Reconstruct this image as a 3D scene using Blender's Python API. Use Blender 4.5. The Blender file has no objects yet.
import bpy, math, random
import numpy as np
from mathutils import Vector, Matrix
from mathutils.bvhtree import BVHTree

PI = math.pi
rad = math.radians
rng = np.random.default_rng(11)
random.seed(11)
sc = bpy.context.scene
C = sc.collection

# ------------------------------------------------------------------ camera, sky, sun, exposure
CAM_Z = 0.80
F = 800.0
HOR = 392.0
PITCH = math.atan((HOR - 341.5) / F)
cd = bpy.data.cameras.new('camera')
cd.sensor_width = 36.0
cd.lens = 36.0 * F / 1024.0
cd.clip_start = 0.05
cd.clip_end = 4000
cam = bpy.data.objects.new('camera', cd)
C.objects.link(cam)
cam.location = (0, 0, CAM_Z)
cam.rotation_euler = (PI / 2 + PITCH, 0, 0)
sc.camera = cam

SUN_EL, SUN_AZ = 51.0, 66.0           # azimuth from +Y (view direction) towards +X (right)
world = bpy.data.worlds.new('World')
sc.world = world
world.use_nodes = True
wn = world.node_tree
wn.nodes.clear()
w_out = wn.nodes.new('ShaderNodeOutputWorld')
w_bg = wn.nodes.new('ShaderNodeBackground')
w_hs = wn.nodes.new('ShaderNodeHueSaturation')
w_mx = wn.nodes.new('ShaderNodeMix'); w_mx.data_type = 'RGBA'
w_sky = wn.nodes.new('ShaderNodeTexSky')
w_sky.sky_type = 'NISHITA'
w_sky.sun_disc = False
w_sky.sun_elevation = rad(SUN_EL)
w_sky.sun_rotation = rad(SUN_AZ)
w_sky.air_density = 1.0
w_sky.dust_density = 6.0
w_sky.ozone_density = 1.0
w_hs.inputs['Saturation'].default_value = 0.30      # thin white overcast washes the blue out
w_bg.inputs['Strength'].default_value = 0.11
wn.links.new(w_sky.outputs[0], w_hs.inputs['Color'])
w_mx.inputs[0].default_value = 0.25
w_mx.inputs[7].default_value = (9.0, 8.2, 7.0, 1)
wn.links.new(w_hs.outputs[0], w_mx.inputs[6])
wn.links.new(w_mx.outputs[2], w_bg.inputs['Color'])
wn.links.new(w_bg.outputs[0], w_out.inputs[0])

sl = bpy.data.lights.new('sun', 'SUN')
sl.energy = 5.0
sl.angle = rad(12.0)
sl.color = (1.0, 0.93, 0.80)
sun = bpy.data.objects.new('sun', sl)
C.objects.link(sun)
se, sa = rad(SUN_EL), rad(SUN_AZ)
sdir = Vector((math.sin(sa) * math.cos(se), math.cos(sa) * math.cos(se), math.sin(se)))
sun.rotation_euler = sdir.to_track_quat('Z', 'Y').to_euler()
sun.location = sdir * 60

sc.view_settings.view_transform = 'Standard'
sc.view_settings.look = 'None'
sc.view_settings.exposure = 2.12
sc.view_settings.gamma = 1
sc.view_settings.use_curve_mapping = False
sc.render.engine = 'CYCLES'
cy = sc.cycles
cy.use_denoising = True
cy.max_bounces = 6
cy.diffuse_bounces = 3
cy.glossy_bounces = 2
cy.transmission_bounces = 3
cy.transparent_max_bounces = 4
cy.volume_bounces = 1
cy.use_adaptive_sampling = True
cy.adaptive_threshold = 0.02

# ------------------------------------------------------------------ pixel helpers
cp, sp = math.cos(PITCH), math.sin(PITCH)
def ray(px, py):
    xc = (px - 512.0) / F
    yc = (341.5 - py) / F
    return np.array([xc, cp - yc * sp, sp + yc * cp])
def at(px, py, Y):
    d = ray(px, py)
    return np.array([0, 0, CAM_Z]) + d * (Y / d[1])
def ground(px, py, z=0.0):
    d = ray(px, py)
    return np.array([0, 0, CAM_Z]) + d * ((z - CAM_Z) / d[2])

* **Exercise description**
Check every line of the data, and copy the ones that contain "scene".

* **Result of the exercise**
Reconstruct this image as a 3D scene using Blender's Python API. Use Blender 4.5. The Blender file has no objects yet.
sc = bpy.context.scene